President Lyndon Baines Johnson was a man whose personality, temper, and crass behavior were as big as the state of Texas that he proudly called home. His political prowess was legendary in how he was able to bend people to his will.

The new film “LBJ” seems to have taken this political giant down a peg or two making him a hollow figure. This view is acceptable today, which is dominated by political correctness rather then what is true to history. It gives audiences a version of Johnson that is a little bit rosier.

The movie starts out with President John F. Kennedy’s arrival in Dallas at Love Field Airport on Nov. 22, 1963. From that moment in time, it takes the audience forward and backward in Johnson’s life showing the high and low points of his political career and personal life. It then shows events following Kennedy’s assassination and the early months of Johnson’s presidency.

Historical movies are always tough to make because you need to stick to the timeline. LBJ does this part right, which gives the audience a strong story to invest in and believe.

One of the ways this is accomplished is through the casting of Woody Harrelson as Johnson and Jeffery Donovan as Kennedy. The moment I saw them on screen I thought I was looking at a mirror image. They nailed the voice and the mannerisms of the two. This really helps to sell the story.

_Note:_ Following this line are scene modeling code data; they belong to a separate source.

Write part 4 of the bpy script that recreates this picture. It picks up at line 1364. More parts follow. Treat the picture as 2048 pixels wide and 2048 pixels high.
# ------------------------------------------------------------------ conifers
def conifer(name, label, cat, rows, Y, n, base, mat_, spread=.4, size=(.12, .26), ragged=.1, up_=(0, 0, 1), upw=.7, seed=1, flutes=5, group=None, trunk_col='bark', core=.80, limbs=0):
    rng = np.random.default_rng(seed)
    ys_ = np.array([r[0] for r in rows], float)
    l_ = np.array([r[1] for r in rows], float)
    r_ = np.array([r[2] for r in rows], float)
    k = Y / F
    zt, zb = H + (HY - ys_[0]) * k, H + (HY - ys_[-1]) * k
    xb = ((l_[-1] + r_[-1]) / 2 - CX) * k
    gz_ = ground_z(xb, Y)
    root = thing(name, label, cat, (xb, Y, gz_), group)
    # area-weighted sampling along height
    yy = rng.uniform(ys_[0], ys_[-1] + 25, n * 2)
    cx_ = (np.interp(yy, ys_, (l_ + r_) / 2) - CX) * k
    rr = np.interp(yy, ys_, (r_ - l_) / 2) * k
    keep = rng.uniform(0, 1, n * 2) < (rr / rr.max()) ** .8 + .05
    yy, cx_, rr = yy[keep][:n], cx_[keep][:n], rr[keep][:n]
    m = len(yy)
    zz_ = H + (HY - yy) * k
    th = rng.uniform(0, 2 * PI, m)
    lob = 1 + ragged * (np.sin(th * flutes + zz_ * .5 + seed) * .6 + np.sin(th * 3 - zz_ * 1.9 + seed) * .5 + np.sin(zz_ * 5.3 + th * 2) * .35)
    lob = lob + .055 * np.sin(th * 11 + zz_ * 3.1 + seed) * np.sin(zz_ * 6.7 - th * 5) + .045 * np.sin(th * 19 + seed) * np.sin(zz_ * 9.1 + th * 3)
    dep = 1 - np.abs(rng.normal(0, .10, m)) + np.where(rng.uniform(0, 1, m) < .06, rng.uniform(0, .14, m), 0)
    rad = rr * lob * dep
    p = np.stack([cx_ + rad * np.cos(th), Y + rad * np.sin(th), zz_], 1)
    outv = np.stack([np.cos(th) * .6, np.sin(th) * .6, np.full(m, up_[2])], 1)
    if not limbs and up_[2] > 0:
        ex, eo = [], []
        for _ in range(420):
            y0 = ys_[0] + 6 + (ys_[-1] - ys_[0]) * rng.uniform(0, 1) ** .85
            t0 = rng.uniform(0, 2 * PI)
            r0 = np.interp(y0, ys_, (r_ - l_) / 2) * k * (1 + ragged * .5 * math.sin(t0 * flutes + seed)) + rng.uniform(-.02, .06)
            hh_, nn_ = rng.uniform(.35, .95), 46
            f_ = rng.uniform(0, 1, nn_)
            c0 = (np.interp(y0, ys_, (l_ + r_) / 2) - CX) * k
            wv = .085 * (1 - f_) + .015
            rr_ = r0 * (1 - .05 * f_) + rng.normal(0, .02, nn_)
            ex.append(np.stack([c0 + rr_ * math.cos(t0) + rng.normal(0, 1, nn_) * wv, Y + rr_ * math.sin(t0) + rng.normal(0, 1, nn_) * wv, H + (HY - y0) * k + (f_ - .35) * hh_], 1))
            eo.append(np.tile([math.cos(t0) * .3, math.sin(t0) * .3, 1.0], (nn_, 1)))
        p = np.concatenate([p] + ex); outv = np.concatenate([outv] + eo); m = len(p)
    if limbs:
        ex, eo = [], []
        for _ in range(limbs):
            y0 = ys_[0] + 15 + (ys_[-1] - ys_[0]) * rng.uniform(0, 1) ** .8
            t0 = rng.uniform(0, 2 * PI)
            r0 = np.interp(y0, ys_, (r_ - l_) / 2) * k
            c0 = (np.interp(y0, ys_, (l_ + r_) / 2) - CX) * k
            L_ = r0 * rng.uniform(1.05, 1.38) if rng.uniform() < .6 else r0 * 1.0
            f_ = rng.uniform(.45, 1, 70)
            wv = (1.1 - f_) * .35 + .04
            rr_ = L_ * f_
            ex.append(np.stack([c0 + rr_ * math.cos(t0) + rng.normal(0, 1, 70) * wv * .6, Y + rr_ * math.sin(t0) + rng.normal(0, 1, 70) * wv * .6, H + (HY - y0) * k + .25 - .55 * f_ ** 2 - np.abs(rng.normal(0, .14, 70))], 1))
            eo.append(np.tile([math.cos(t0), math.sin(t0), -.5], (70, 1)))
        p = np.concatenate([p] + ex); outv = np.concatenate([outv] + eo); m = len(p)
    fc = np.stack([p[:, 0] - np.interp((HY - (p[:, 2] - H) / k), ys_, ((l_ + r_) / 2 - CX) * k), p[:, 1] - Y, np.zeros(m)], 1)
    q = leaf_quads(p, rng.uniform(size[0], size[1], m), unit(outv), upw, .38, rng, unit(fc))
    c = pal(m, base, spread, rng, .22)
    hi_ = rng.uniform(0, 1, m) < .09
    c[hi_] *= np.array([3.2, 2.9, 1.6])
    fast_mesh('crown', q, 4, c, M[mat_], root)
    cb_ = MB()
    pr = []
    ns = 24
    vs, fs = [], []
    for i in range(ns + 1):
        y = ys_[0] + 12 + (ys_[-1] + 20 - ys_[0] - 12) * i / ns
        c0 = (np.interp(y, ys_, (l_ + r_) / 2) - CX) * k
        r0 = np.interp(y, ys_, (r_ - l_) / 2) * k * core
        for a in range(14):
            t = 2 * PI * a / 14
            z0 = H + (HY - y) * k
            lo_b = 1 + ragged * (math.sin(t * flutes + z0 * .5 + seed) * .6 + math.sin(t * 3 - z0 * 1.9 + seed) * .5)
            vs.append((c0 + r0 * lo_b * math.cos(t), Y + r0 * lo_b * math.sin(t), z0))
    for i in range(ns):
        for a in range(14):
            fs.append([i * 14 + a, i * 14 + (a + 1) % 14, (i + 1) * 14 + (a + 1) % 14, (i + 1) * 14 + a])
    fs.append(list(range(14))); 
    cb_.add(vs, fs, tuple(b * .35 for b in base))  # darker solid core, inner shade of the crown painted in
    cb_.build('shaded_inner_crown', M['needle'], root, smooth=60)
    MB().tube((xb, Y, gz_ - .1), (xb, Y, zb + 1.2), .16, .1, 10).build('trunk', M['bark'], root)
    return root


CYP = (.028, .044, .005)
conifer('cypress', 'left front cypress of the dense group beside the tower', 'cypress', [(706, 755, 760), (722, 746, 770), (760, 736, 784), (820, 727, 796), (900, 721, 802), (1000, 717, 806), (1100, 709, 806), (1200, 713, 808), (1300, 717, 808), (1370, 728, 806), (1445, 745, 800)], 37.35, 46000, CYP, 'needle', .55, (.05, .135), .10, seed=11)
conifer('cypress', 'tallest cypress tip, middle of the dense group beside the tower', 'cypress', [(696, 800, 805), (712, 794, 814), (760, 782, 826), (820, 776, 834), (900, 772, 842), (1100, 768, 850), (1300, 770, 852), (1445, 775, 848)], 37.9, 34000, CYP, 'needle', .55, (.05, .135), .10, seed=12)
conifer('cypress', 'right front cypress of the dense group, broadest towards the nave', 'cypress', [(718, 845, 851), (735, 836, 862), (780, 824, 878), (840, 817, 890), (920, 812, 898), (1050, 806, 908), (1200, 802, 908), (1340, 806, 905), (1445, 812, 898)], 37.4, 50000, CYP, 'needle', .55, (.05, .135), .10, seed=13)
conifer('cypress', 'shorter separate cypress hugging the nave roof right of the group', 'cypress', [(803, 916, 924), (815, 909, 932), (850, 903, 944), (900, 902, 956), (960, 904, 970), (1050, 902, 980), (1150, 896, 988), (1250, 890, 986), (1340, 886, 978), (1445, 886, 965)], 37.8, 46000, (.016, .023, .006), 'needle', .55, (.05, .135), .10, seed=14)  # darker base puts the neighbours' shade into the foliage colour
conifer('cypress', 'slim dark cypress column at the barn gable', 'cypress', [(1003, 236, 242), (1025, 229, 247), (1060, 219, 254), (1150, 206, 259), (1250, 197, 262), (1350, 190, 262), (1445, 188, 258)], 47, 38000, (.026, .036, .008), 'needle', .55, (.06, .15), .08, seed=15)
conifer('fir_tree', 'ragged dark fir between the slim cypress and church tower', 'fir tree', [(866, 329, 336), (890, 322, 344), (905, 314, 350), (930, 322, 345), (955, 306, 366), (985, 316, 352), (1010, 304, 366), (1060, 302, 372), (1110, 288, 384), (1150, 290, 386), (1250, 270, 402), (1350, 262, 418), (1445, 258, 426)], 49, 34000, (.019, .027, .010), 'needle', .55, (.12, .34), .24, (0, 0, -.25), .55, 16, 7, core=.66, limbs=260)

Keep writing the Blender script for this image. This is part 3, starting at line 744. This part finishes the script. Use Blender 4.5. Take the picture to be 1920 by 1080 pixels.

The main drawback to this film is in the portrayal of the events. At times I felt that I was fully connected to the story as if I was standing in the room with Johnson and members of his cabinet. Other times there was a noticeable disconnect where historical events are being shown through the interpretation of 21st-century eyes.

LBJ is a good movie and one that I am glad that I went and saw. However, it left so much on the table by giving a watered down view of history. The potential to do something more was here but greatness was left untapped.

This movie is a limited release and is currently playing at the Magnolia Theater. The Magnolia Theater is located at 3699 McKinney Ave. in Dallas.

I give “LBJ” three out of five mustaches.

This film is rated R for language and runs 98 minutes.